Saya bercerita kepada seorang teman alumni pesantren yang sedang ikut pelatihan kader dakwah NU: Saya kenal dengan seorang ustadz yang sekarang sangat rajin berdakwah lewat Instagram. Saya juga cukup memperhatikannya, dulu dia main Youtube, bahkan dari ceramahnya ia dapat puluhan juta rupiah setiap bulannya, cukup untuk mennyewa ruko untuk kantor dan membiayai beberapa karyawan atau manajemennya.
Saya lanjutkan cerita, karena ada masalah dengan manajemennya, ustadz tadi memutus kontrak dan membuat manajemen baru dan dengan akun baru. Tapi kali ini dia lebih fokus ke Instagram, menyesuaikan selera penggemarnya. Di Instagram ustadz dan tim barunya ini punya kerjaan baru: bermain gambar. Di Instagram memang lebih meriah dengan desain diam dan pewarnaan. Ceramah live juga ada tapi tidak lama segera dihapus, diedit dulu untuk dilempar ke Youtube. Versi pendek video ceramah dibikin semenarik mungkin semenitan lalu diupload lagi ke instagram hanya untuk teaser ke Youtube.
Teman pesantren saya tadi memberikan komentar yang sudah saya duga sebelumnya. Kata dia, dalam nada pertanyaan, apakah dakwah seperti itu tidak mengganggu keikhlasan? Apakah tidak takut riya?
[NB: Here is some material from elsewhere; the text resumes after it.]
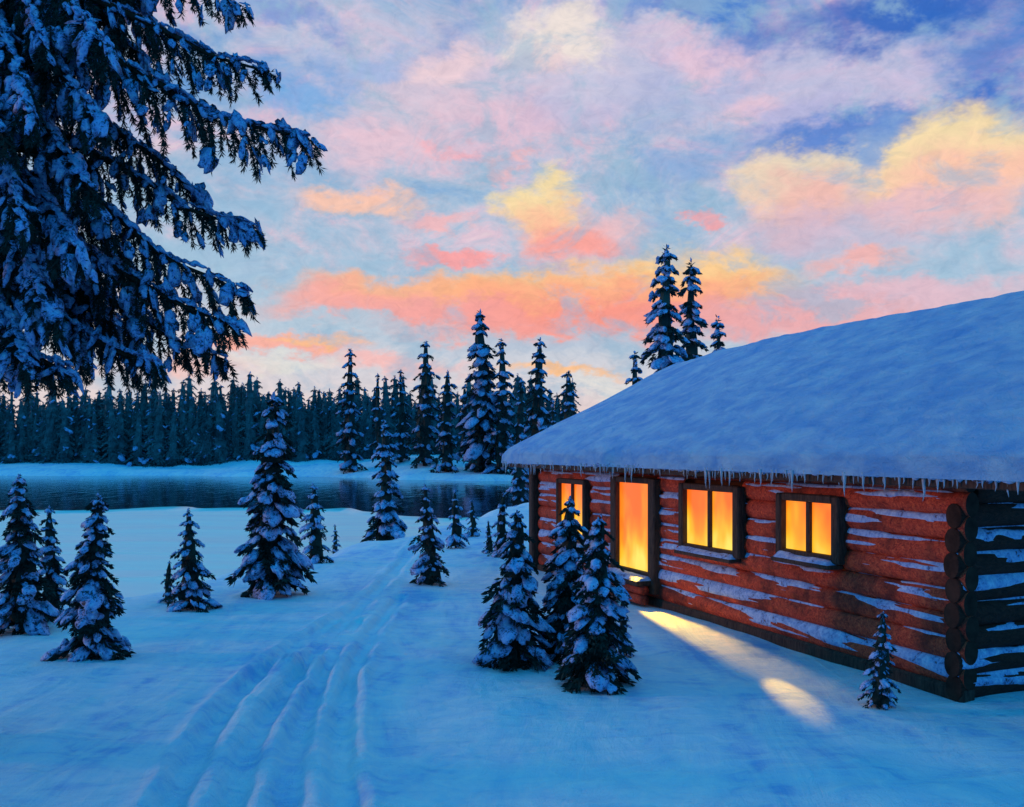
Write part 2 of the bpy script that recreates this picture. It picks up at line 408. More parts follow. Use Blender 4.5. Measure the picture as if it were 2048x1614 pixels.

Saya sudah menyiapkan jawabannya. Saya bertanya balik kepada teman saya, mengapa Walisongo dulu berdakwah dengan gemelan, wayang, dan pendekatan kesenian? Karena mereka ingin dakwahnya diminati orang, ditonton orang. Kalau begitu apakah Walisongo tidak takut riya? Pertanyaan itu sengaja saya jawab sendiri biar teman saya tadi tidak perlu capek-capek memikirkan jawabannya. Dan saya bisa meneruskan cerita.
Kembali ke ustadz yang saya ceritakan tadi. Ustadz ini ternyata sudah punya beberapa unit usaha yang dirintisnya saat masih menggeluti Youtube. Ada travel umroh, resto, toko buku, fasilitasi nikah syar’i, peternakan untuk akikah. Sebagiannya adalah miliknya bersama rekan bisnis, tapi dia menjadi brandnya. Nah di akun Isstagram yang baru ini, agak berbeda dari akun-akun sebelumnya. Kali ini akun-akun bisnis dipisahkan dari akun utama untuk dakwah, tapi tetap nge-link satu sama lain. Setiap kali akun posting urusan bisnis, langsung mention ke akun utama dan tampil di akun utama/dakwah itu tapi seakan-akan bukan ustadz tersebut yang posting.
Apakah salah kalau ustadz berbisnis. Teman saya ini menjawab, tentu tidak karena dia juga berbisnis dan lumayan sukses.
Orang bilang apa yang dilakukan oleh ustadz yang saya ceritakan itu tadi adalah komodifikasi dakwah. Tapi catatatan ini tidak ingin membicara soal bisnisnya, tapi bagaimana seorang ustadz sukses mengemas dakwahnya secara kreatif melalui media baru sekarang digandrungi khalayak.
Para pakar semiotika sosial punya istilah khusus yaitu mikro selebriti, untuk menjelaskan dunia selebritas yang memanfaatkan media baru untuk show off. Ustadz/ah juga telah memasuki panggung keramaian ini. Kemasannya sama persis dengan dunia keartisan pada umumnya, dan sangat lekat dengan personifikasi selebriti dan kesehariannya. Yang membedakan hanyalah beberapa jenis kontennya yang khas dan “religius”.
Media sosial digital dengan karakternya yang berbeda dengan media lama dan dengan berbagai platform dan variannya menjadi “arena” baru untuk menyampaikan beragam konten dakwah sesuai dengan konsern/kemampuan masing-masing ustadz, sesuai dengan latar belakang “ideologi” ustadz atau pada gilirannya sesuai dengan segmentasi pasar masing-masing. Ada yang ingin menggaet anak musik, ada yang ingin fokus ke ibu-ibu atau tema keluarga, ada yang terobsesi menjadi motivator. Ustadz seleb yang sering nongol di hp menjadi trendsetter kata-kata atau istilah baru, style, dan sikap terhadap berbagai perkembangan atau isu terbaru.
Kecenderungan umat sudah berubah sehingga kita tidak bisa keukeuh memakai wayang atau gamelan untuk berdakwah. Antusiasme orang belajar agama atau “menghayati” agama lewat benda di genggaman tangan ini nyata.